The Bombay High Court had reappreciated the evidence as it believed that both the lower corrects had failed to apply the correct principles of law with regard to cruelty. The Supreme Court observed that this process had its own share of problems, as there was no evidence on record about the behaviour of the husband to which the wife had allegedly responded to, and thus there can be no inference drawn as against the wife. Since there was no evidence of any actions on the part of the husband which provoked such acts on the part of the wife, the High Court could not have concluded about the same.

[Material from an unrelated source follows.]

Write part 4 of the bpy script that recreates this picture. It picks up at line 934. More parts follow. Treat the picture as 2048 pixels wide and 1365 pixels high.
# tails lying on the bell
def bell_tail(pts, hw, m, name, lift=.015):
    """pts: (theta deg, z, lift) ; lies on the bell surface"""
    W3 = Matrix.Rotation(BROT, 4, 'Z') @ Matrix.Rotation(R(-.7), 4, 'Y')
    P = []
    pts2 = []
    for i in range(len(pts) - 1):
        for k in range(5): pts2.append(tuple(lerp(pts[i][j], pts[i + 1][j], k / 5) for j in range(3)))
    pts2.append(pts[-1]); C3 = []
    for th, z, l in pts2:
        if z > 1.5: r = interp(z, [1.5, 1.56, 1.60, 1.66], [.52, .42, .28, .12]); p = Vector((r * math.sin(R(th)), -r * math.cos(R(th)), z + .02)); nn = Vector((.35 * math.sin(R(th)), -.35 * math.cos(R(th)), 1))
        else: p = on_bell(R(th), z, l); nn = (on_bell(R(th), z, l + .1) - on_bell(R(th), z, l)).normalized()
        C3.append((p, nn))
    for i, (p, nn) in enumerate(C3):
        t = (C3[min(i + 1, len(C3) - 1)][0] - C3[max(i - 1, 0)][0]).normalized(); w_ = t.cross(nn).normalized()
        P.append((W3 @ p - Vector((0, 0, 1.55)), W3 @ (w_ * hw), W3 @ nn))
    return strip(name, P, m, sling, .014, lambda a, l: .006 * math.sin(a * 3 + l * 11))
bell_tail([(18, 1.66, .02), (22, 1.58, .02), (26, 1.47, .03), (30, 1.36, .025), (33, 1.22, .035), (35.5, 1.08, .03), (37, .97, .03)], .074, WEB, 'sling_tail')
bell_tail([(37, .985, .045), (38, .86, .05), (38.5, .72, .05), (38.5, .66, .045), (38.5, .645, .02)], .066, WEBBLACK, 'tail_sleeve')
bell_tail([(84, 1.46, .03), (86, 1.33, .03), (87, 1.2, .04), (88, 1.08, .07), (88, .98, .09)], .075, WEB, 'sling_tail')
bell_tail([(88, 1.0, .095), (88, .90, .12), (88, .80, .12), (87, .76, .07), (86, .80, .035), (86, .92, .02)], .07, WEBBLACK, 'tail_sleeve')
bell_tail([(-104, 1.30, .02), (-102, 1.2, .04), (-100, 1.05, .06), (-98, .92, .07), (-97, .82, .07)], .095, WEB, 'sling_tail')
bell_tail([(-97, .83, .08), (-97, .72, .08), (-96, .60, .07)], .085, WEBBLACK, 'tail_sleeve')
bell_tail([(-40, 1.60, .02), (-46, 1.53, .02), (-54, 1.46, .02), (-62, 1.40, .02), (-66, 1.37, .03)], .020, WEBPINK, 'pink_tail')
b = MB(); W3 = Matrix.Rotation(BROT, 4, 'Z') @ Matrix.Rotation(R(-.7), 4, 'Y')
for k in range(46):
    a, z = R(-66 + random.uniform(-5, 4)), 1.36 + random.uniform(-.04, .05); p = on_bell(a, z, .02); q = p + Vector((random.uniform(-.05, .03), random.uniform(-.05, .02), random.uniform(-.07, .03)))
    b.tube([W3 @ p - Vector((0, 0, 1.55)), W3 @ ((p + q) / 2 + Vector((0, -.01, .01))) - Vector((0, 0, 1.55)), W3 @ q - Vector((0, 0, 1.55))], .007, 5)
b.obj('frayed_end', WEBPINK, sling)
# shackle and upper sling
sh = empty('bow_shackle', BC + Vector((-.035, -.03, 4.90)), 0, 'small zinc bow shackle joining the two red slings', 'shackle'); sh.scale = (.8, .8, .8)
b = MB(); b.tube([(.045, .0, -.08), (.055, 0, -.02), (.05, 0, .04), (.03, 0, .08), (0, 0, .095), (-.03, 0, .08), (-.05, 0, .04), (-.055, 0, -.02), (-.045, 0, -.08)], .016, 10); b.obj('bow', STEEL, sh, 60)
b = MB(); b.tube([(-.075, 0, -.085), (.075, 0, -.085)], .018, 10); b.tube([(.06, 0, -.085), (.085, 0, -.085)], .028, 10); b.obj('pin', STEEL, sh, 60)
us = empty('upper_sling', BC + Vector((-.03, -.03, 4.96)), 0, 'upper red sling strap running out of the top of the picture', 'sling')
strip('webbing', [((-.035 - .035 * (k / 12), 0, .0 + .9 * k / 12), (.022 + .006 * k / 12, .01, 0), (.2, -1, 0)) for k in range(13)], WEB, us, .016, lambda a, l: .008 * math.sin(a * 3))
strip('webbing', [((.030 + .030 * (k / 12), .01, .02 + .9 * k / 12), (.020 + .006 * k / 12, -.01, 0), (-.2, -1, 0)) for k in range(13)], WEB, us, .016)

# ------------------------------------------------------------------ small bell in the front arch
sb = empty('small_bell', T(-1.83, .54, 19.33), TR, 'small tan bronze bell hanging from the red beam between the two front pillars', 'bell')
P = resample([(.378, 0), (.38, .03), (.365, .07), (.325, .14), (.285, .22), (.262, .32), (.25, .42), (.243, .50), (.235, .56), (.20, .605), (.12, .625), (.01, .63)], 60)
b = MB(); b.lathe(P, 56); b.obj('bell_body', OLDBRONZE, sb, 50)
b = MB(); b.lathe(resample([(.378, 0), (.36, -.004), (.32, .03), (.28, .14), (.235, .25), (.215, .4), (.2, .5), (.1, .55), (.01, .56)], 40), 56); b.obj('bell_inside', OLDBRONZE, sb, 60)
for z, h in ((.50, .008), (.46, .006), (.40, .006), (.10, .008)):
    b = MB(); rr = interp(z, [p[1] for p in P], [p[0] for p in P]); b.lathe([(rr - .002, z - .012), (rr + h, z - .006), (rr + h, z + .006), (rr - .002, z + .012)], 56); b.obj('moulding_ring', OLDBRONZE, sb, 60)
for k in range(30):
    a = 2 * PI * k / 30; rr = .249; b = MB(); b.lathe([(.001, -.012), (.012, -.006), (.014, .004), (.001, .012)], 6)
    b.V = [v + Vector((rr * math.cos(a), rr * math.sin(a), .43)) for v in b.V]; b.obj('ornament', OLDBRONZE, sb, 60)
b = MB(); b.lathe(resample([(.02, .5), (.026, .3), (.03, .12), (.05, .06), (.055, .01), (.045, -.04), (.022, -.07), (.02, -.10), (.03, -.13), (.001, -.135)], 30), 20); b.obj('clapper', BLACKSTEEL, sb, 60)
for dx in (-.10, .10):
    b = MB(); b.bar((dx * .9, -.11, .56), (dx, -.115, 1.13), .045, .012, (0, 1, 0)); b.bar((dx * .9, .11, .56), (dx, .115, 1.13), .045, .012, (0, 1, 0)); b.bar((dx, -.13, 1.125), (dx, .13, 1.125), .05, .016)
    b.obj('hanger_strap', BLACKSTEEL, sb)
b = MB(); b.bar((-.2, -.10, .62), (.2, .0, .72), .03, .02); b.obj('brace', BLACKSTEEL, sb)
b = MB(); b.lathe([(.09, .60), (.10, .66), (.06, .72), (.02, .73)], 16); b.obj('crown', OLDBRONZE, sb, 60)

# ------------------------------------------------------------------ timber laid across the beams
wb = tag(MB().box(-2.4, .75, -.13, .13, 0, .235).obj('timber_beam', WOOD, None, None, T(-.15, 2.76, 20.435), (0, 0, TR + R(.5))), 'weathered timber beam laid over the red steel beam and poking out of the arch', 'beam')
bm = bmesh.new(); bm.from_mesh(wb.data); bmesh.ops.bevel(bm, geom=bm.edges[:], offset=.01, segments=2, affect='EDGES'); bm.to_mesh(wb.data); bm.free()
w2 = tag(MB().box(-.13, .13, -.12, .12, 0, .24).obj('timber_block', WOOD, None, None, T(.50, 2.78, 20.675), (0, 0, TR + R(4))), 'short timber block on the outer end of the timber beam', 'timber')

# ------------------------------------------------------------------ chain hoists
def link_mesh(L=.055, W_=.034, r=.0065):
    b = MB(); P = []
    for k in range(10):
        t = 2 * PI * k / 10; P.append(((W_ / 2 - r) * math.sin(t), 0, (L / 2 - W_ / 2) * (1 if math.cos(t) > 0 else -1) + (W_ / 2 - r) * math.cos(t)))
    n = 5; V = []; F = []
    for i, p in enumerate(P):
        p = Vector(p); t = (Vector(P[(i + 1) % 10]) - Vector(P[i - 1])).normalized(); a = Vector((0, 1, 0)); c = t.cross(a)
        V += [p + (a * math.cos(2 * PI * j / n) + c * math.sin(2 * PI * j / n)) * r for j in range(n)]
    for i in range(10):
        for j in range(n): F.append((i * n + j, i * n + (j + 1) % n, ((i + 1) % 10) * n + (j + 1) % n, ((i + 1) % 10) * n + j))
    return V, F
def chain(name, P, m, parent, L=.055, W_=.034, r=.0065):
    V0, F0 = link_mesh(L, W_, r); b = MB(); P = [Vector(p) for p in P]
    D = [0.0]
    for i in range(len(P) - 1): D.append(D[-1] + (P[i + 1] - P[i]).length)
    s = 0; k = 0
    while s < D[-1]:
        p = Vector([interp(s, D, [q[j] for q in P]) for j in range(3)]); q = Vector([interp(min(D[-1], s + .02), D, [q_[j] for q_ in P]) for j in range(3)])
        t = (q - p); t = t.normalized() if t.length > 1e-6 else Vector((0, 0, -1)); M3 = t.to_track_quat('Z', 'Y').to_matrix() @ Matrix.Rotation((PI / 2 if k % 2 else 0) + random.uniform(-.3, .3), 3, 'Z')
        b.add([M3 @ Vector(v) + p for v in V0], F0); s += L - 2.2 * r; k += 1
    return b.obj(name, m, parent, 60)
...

First the Supreme Court dealt with the Standard of Proof. The High Court had held that the burden of proof that ought to be used in the matter is that of the evidence being ‘beyond reasonable doubt’. The Supreme Court held that the view of the High Court was erroneous and that marital disputes, being in the nature of civil disputes, incur the standard of proof of ‘preponderance of probabilities’. Neither section 10 nor section 23 of the HM Act calls for the application of the ‘beyond reasonable doubt’ standard of proof because disputes arising out of marriage are in the nature of civil, rather than criminal disputes.

Then, the Supreme Court went on to analyse the meaning of ‘cruelty’ under Section 10(1)(b) of the HM Act. The Supreme Court held that cruelty consists of situations and circumstances which either cause danger or cause a reasonable apprehension of the same. The Supreme Court also observed that the High Court was wrong in applying the ‘reasonable man’ standard as to what a prudent man might consider to be a danger to one and what he might not. The Supreme Court held that the test is not whether the conduct would be cruel to a reasonable person, but whether it would be cruel to the aggrieved spouse.

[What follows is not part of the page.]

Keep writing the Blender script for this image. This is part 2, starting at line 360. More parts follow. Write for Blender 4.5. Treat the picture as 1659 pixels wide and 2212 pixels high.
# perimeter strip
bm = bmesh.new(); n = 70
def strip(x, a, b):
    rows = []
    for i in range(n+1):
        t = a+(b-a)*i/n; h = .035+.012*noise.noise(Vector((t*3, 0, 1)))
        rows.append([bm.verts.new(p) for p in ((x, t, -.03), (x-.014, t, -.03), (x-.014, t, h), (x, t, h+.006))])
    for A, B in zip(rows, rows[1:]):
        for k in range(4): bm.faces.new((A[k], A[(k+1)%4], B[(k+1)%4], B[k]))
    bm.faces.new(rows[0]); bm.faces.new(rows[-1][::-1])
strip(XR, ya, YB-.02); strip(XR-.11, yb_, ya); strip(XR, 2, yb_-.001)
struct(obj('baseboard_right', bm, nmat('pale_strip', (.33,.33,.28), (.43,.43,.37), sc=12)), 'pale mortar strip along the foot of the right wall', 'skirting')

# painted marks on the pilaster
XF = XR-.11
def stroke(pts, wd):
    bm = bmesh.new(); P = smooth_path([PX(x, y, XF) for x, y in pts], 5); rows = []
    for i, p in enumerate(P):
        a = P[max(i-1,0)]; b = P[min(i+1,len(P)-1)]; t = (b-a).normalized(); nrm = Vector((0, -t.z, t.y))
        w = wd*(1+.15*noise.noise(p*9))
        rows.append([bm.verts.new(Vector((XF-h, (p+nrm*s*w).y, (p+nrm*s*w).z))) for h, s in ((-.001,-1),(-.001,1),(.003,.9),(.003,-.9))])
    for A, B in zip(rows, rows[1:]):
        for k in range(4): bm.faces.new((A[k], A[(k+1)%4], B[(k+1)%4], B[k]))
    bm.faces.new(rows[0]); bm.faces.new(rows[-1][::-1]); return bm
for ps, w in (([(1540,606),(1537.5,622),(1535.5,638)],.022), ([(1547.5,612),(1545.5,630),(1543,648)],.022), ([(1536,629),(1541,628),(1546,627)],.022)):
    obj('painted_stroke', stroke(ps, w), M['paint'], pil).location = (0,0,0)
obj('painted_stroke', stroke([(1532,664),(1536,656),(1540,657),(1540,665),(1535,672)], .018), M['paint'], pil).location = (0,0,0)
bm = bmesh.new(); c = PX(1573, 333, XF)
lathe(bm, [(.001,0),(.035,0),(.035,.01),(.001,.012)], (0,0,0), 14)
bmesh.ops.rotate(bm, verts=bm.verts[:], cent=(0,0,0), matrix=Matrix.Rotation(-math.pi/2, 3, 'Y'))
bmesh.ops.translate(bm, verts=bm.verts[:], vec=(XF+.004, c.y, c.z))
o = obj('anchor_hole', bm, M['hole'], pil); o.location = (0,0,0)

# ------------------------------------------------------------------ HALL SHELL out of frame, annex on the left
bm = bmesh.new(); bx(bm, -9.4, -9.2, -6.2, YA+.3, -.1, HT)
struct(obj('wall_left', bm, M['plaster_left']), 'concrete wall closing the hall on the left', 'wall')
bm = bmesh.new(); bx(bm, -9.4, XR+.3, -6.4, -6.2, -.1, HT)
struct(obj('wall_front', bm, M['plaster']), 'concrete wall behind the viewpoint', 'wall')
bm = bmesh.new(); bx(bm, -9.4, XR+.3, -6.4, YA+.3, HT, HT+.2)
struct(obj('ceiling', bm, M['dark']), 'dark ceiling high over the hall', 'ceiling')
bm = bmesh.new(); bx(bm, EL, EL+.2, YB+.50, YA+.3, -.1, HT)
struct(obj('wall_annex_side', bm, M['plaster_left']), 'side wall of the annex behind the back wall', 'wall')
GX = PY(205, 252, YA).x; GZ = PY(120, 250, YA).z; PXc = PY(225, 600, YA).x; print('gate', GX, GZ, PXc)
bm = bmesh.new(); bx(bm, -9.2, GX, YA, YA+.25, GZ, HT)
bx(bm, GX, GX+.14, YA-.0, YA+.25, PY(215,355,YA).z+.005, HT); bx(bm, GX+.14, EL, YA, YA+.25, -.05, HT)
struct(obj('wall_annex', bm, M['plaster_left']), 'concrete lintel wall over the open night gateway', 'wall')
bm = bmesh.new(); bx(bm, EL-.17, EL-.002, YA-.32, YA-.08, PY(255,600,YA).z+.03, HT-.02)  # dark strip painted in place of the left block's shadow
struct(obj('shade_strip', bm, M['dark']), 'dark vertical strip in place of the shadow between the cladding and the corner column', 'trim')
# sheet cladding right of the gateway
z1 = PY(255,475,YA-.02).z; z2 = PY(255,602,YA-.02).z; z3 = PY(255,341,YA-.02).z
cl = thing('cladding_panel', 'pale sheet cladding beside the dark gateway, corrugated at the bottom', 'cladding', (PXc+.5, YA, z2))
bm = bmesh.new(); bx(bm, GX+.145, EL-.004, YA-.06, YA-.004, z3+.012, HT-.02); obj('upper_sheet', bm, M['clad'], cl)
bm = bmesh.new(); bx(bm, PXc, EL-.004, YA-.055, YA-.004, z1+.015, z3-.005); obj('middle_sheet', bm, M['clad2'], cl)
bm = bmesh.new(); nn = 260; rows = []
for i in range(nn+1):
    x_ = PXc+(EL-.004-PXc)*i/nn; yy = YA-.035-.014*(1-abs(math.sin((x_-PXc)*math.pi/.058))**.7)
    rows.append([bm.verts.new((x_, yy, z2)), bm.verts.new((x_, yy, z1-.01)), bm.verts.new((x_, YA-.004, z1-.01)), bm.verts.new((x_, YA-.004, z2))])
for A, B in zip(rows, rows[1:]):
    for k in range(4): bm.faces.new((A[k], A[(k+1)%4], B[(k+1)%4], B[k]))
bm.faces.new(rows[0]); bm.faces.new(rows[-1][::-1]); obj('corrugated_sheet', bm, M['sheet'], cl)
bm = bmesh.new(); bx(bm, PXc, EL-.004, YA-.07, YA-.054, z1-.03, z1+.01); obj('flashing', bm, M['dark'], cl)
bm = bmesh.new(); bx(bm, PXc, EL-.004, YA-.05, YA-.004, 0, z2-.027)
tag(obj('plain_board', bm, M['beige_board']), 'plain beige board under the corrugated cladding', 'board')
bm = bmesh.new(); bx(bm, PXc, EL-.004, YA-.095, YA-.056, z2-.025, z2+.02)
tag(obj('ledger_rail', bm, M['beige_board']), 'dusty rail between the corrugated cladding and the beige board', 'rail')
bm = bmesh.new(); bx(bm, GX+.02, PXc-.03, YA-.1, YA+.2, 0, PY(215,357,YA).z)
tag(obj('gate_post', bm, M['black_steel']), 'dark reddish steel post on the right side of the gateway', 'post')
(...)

Following this was a detailed discussion of the respondent and her fitful tantrums that she kept throwing at regular intervals. This led to the court remarking that her letters were ‘a queer mixture of confessions and opprobrious accusations’. The respondent, in her defence said that the letters were penned by her under coercion. This contention of hers was shot down as it was evident that they had been drafted under legal advice and because in her written submission she claimed to be coerced by the appellant’s parents and at trial she claimed that the appellant directly coerced him. She also claimed that contrary to the provisions of Section 23(1)(a) of the HM Act, the allowing of the appellant’s appeal would lead to him benefit from his own wrong. The court did not find any merit in this allegation as well because it was evident that the wife was not offended by the pedantic instructions of the husband to an extent as to warrant a retaliation of that level. Thus, the court rejected the abovementioned defences of ‘cruelty’.

The final question that the court considered was whether the appellant had ‘condoned’ the acts of the respondent. The court held that as the appellant could not justify the continuation of a normal sexual life with the appellant despite her acts, the continuation of the same evident form the birth of their daughter Pratibha six months after separation satisfies both the elements of condonation, viz., forgiveness and restoration. On question of revival of the condoned cruelty, the appellant’s claim that respondent’s conduct post-separation revived the cruelty could not stand. It was clear that the respondent did not want to leave the petitioner and did not want the children to not meet their father. It was held that the respondent’s subsequent conduct was in response to the declarations of her unsoundness of mind being made by the appellant who was clearly intending to disseminate her alleged ‘unsoundness’ of mind as far and wide as possible.

HELD:-

Respondent was guilty of cruelty but the appellant condoned it and her subsequent conduct did not amount to revival of the said cruelty. The condoned cruelty cannot be revived if the spouse who condoned it provokes the other spouse to act in a manner which leads to such revival.